Rakasta - city-dwellers with samurai-like tradition, and quite a few mounted-nomads. Cats in a city.

Catfolk - plains dwellers, lion-like, hunt on foot. Stronger and more agile than rakasta. Lions in a savannah.

Tabaxi - jungle-dwellers, leopard-like, strongest and most primitive. Panthers in the jungles of India.
 

The Forgotten Realms setting used the word Tabaxi to describe the human natives of Chult. (And since the author didn't know any better, he didn't really describe the Tabaxi well, resulting in it not being clear until he got to the scene depicted on the cover that the Tabaxi *weren't* cat-people...)

In any case, the culture of the FR Tabaxi, which is loosely African-inspired (although perhaps more Incan/Mayan in flavor), could be interesting to pillage. Changing the FR Tabaxi to 'cat-people' would change nothing at all about their culture, architecture, living divine avatars or scary dinosaur-worship.

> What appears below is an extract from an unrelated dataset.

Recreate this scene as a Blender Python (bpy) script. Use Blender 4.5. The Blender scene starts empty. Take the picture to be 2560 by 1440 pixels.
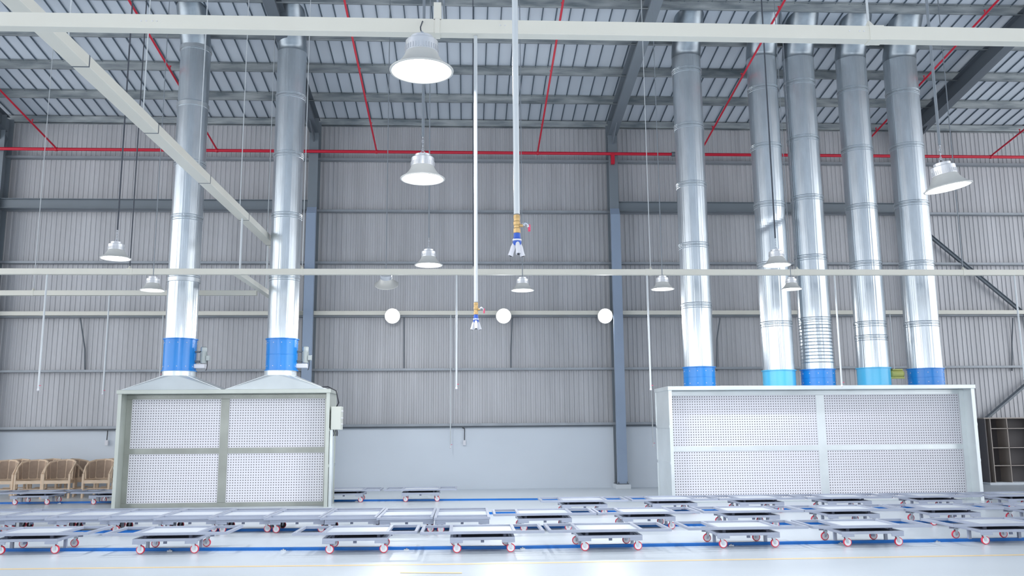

The FR Tabaxi live in a huge city, supposedly crafted by their god, in the middle of a dinosaur-infested jungle. They have a half-dozen 'priests,' who are divinely empowered with different aspects of their god. Instead of being standard Clerics, each 'priest' has one basic sphere of influence (like Death, or Animals) and a lot of power narrowly focused in that one area. They tended to be more like Paladins, being warriors with some holy powers. They could be statted up as Paladins, but dropping the various Paladin peripheral powers to add a single Domain and Domain Spontaneity in that Domain, representing their unique dedicated focus.